**Your objective**
Copy all the entries word for word, but omit the pictures.

Scripts that build scenes
*****
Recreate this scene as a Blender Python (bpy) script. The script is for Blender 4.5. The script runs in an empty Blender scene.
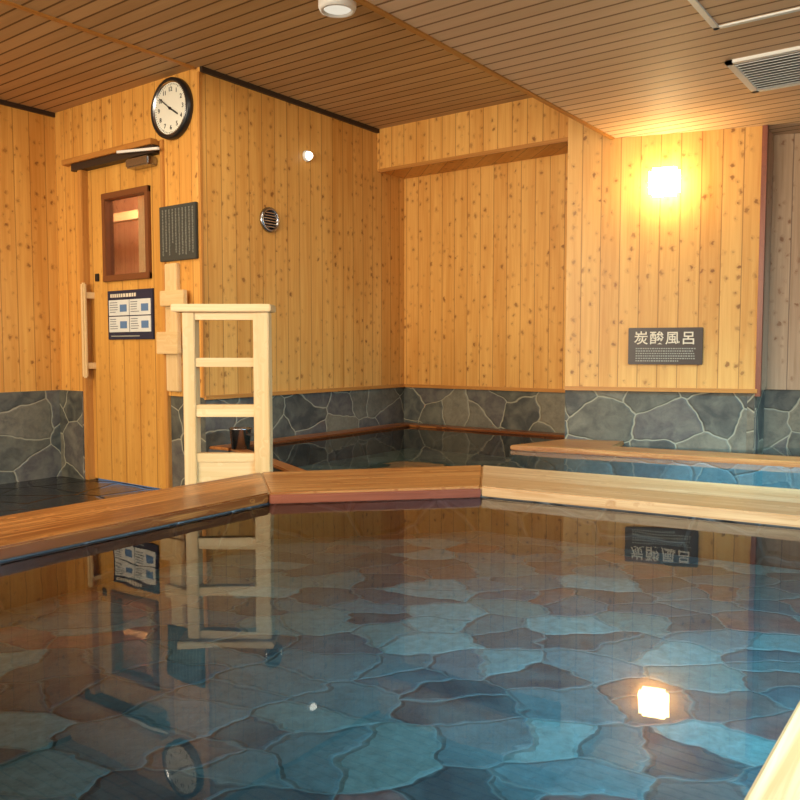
import bpy, bmesh, math, random
from mathutils import Vector, Matrix
random.seed(4)
S=bpy.context.scene
C=bpy.context.collection
try:
    S.view_settings.view_transform='Standard'
except Exception: pass

def lin(r,g,b):
    f=lambda c:(c/255/12.92) if c/255<=.04045 else ((c/255+.055)/1.055)**2.4
    return (f(r),f(g),f(b),1)

# ---------------------------------------------------------------- node helpers
class NT:
    def __init__(s,name):
        s.mat=bpy.data.materials.new(name); s.mat.use_nodes=True
        s.t=s.mat.node_tree; s.t.nodes.clear()
        s.out=s.n('ShaderNodeOutputMaterial')
    def n(s,t,**k):
        x=s.t.nodes.new(t)
        for a,b in k.items(): setattr(x,a,b)
        return x
    def l(s,a,b): s.t.links.new(a,b)
    def put(s,sock,v):
        if isinstance(v,bpy.types.NodeSocket): s.l(v,sock)
        else: sock.default_value=v
    def m(s,op,a,b=0.0,c=0.0):
        x=s.n('ShaderNodeMath',operation=op)
        s.put(x.inputs[0],a); s.put(x.inputs[1],b); s.put(x.inputs[2],c)
        return x.outputs[0]
    def vec(s,a,b,c=0.0):
        x=s.n('ShaderNodeCombineXYZ')
        s.put(x.inputs[0],a); s.put(x.inputs[1],b); s.put(x.inputs[2],c)
        return x.outputs[0]
    def mix(s,f,a,b,bt='MIX'):
        x=s.n('ShaderNodeMix',data_type='RGBA',blend_type=bt)
        s.put(x.inputs[0],f); s.put(x.inputs[6],a); s.put(x.inputs[7],b)
        return x.outputs[2]
    def mr(s,v,a,b,c,d):
        x=s.n('ShaderNodeMapRange')
        s.put(x.inputs[0],v); s.put(x.inputs[1],a); s.put(x.inputs[2],b); s.put(x.inputs[3],c); s.put(x.inputs[4],d)
        return x.outputs[0]
    def noise(s,v,scale=1,detail=3,dist=0,rough=.5):
        x=s.n('ShaderNodeTexNoise'); s.put(x.inputs['Vector'],v)
        x.inputs['Scale'].default_value=scale; x.inputs['Detail'].default_value=detail
        x.inputs['Distortion'].default_value=dist; x.inputs['Roughness'].default_value=rough
        return x.outputs['Fac']
    def uv(s):
        t=s.n('ShaderNodeTexCoord'); q=s.n('ShaderNodeSeparateXYZ'); s.l(t.outputs['UV'],q.inputs[0])
        return q.outputs[0],q.outputs[1],t.outputs['UV']
    def bsdf(s,col,rough=.5,bump=None,bs=.3,bd=.01,metal=0,coat=0,spec=.5):
        b=s.n('ShaderNodeBsdfPrincipled')
        s.put(b.inputs['Base Color'],col); s.put(b.inputs['Roughness'],rough)
        b.inputs['Metallic'].default_value=metal; b.inputs['Coat Weight'].default_value=coat
        b.inputs['Specular IOR Level'].default_value=spec
        if bump is not None:
            k=s.n('ShaderNodeBump'); k.inputs['Strength'].default_value=bs; k.inputs['Distance'].default_value=bd
            s.l(bump,k.inputs['Height']); s.l(k.outputs[0],b.inputs['Normal'])
        s.l(b.outputs[0],s.out.inputs[0]); return b

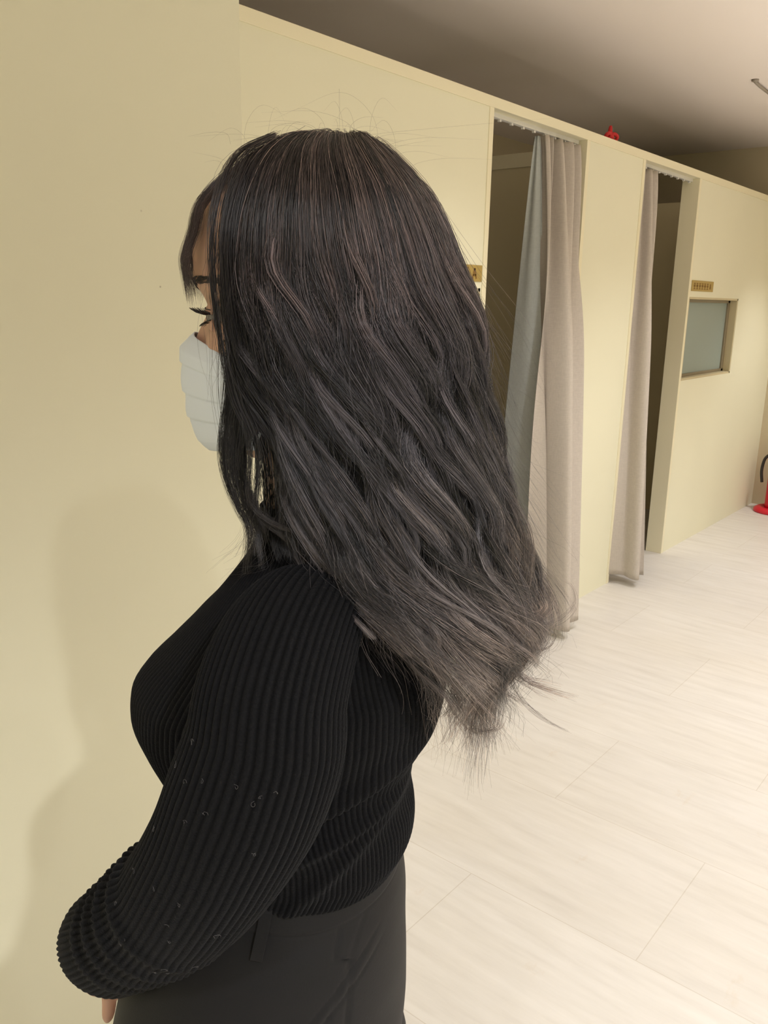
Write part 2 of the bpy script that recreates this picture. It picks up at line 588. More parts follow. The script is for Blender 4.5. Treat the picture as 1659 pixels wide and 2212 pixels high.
e = empty('curtain', (3.28, 1.80, .05), 'taupe linen curtain gathered at the right side of the first doorway', 'curtain')
G = sheet([(3.145, 1.825), (3.22, 1.840), (3.32, 1.815), (3.452, 1.835)],
          [(3.200, 1.745), (3.160, 1.670), (3.210, 1.620), (3.29, 1.595), (3.352, 1.640)], DT - .028, .045, 4.6, 2.1, .030, .043, seed=1)
solid_sheet('curtain_panel', G, M['curtain'], e)
G = sheet([(3.152, 1.830), (3.148, 1.838), (3.146, 1.848)],
          [(3.215, 1.74), (3.235, 1.83), (3.255, 1.93), (3.235, 2.02)], DT - .03, .05, 1.5, 1, .004, .012, n=60, seed=2)
solid_sheet('curtain_lining', G, M['lining'], e)
tag(e.children[-1], 'blue-grey lining turned into the booth')

e = empty('curtain', (4.13, 1.74, .05), 'narrow taupe curtain bunched at the left side of the second doorway', 'curtain')
G = sheet([(4.100, 1.825), (4.17, 1.84), (4.23, 1.82), (4.300, 1.835)],
          [(4.105, 1.79), (4.088, 1.715), (4.120, 1.655), (4.185, 1.622)], DT - .028, .05, 3.6, 1.7, .022, .029, seed=3)
solid_sheet('curtain_panel', G, M['curtain'], e)


# ---------------------------------------------------------------- red thing on the partition
e = empty('ribbon_bow', (3.71, YW + .03, PT), 'tiny red ribbon bow sitting on top of the partition between the doorways', 'ribbon')
mb = MB()
mb.ball((3.752, YW + .03, PT + .016), (.024, .014, .016), 16, 10)
mb.build('knot', M['red_matt'], e, True)
for sx, dz in ((-1, .0), (1, .004)):
    mb = MB()
    P = catmull([(3.752, YW + .03, PT + .018), (3.752 + sx * .022, YW + .026, PT + .030 + dz), (3.752 + sx * .052, YW + .022, PT + .022 + dz),
                 (3.752 + sx * .048, YW + .032, PT + .008), (3.752 + sx * .012, YW + .03, PT + .010)], 16)
    mb.tube(P, .0085, 8)
    mb.build('loop', M['red_matt'], e, True)
MB().tube(catmull([(3.747, YW + .03, PT + .02), (3.744, YW + .03, PT + .045), (3.747, YW + .03, PT + .064)], 8), [.012, .012, .011, .011, .010, .009, .008, .006], 8).build('tail', M['red_matt'], e, True)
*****
**Exercise response**
Recreate this scene as a Blender Python (bpy) script. The script is for Blender 4.5. The script runs in an empty Blender scene.
import bpy, bmesh, math, random
from mathutils import Vector, Matrix
random.seed(4)
S=bpy.context.scene
C=bpy.context.collection
try:
    S.view_settings.view_transform='Standard'
except Exception: pass

def lin(r,g,b):
    f=lambda c:(c/255/12.92) if c/255<=.04045 else ((c/255+.055)/1.055)**2.4
    return (f(r),f(g),f(b),1)

# ---------------------------------------------------------------- node helpers
class NT:
    def __init__(s,name):
        s.mat=bpy.data.materials.new(name); s.mat.use_nodes=True
        s.t=s.mat.node_tree; s.t.nodes.clear()
        s.out=s.n('ShaderNodeOutputMaterial')
    def n(s,t,**k):
        x=s.t.nodes.new(t)
        for a,b in k.items(): setattr(x,a,b)
        return x
    def l(s,a,b): s.t.links.new(a,b)
    def put(s,sock,v):
        if isinstance(v,bpy.types.NodeSocket): s.l(v,sock)
        else: sock.default_value=v
    def m(s,op,a,b=0.0,c=0.0):
        x=s.n('ShaderNodeMath',operation=op)
        s.put(x.inputs[0],a); s.put(x.inputs[1],b); s.put(x.inputs[2],c)
        return x.outputs[0]
    def vec(s,a,b,c=0.0):
        x=s.n('ShaderNodeCombineXYZ')
        s.put(x.inputs[0],a); s.put(x.inputs[1],b); s.put(x.inputs[2],c)
        return x.outputs[0]
    def mix(s,f,a,b,bt='MIX'):
        x=s.n('ShaderNodeMix',data_type='RGBA',blend_type=bt)
        s.put(x.inputs[0],f); s.put(x.inputs[6],a); s.put(x.inputs[7],b)
        return x.outputs[2]
    def mr(s,v,a,b,c,d):
        x=s.n('ShaderNodeMapRange')
        s.put(x.inputs[0],v); s.put(x.inputs[1],a); s.put(x.inputs[2],b); s.put(x.inputs[3],c); s.put(x.inputs[4],d)
        return x.outputs[0]
    def noise(s,v,scale=1,detail=3,dist=0,rough=.5):
        x=s.n('ShaderNodeTexNoise'); s.put(x.inputs['Vector'],v)
        x.inputs['Scale'].default_value=scale; x.inputs['Detail'].default_value=detail
        x.inputs['Distortion'].default_value=dist; x.inputs['Roughness'].default_value=rough
        return x.outputs['Fac']
    def uv(s):
        t=s.n('ShaderNodeTexCoord'); q=s.n('ShaderNodeSeparateXYZ'); s.l(t.outputs['UV'],q.inputs[0])
        return q.outputs[0],q.outputs[1],t.outputs['UV']
    def bsdf(s,col,rough=.5,bump=None,bs=.3,bd=.01,metal=0,coat=0,spec=.5):
        b=s.n('ShaderNodeBsdfPrincipled')
        s.put(b.inputs['Base Color'],col); s.put(b.inputs['Roughness'],rough)
        b.inputs['Metallic'].default_value=metal; b.inputs['Coat Weight'].default_value=coat
        b.inputs['Specular IOR Level'].default_value=spec
        if bump is not None:
            k=s.n('ShaderNodeBump'); k.inputs['Strength'].default_value=bs; k.inputs['Distance'].default_value=bd
            s.l(bump,k.inputs['Height']); s.l(k.outputs[0],b.inputs['Normal'])
        s.l(b.outputs[0],s.out.inputs[0]); return b

Write part 2 of the bpy script that recreates this picture. It picks up at line 588. More parts follow. The script is for Blender 4.5. Treat the picture as 1659 pixels wide and 2212 pixels high.
e = empty('curtain', (3.28, 1.80, .05), 'taupe linen curtain gathered at the right side of the first doorway', 'curtain')
G = sheet([(3.145, 1.825), (3.22, 1.840), (3.32, 1.815), (3.452, 1.835)],
          [(3.200, 1.745), (3.160, 1.670), (3.210, 1.620), (3.29, 1.595), (3.352, 1.640)], DT - .028, .045, 4.6, 2.1, .030, .043, seed=1)
solid_sheet('curtain_panel', G, M['curtain'], e)
G = sheet([(3.152, 1.830), (3.148, 1.838), (3.146, 1.848)],
          [(3.215, 1.74), (3.235, 1.83), (3.255, 1.93), (3.235, 2.02)], DT - .03, .05, 1.5, 1, .004, .012, n=60, seed=2)
solid_sheet('curtain_lining', G, M['lining'], e)
tag(e.children[-1], 'blue-grey lining turned into the booth')

e = empty('curtain', (4.13, 1.74, .05), 'narrow taupe curtain bunched at the left side of the second doorway', 'curtain')
G = sheet([(4.100, 1.825), (4.17, 1.84), (4.23, 1.82), (4.300, 1.835)],
          [(4.105, 1.79), (4.088, 1.715), (4.120, 1.655), (4.185, 1.622)], DT - .028, .05, 3.6, 1.7, .022, .029, seed=3)
solid_sheet('curtain_panel', G, M['curtain'], e)


# ---------------------------------------------------------------- red thing on the partition
e = empty('ribbon_bow', (3.71, YW + .03, PT), 'tiny red ribbon bow sitting on top of the partition between the doorways', 'ribbon')
mb = MB()
mb.ball((3.752, YW + .03, PT + .016), (.024, .014, .016), 16, 10)
mb.build('knot', M['red_matt'], e, True)
for sx, dz in ((-1, .0), (1, .004)):
    mb = MB()
    P = catmull([(3.752, YW + .03, PT + .018), (3.752 + sx * .022, YW + .026, PT + .030 + dz), (3.752 + sx * .052, YW + .022, PT + .022 + dz),
                 (3.752 + sx * .048, YW + .032, PT + .008), (3.752 + sx * .012, YW + .03, PT + .010)], 16)
    mb.tube(P, .0085, 8)
    mb.build('loop', M['red_matt'], e, True)
MB().tube(catmull([(3.747, YW + .03, PT + .02), (3.744, YW + .03, PT + .045), (3.747, YW + .03, PT + .064)], 8), [.012, .012, .011, .011, .010, .009, .008, .006], 8).build('tail', M['red_matt'], e, True)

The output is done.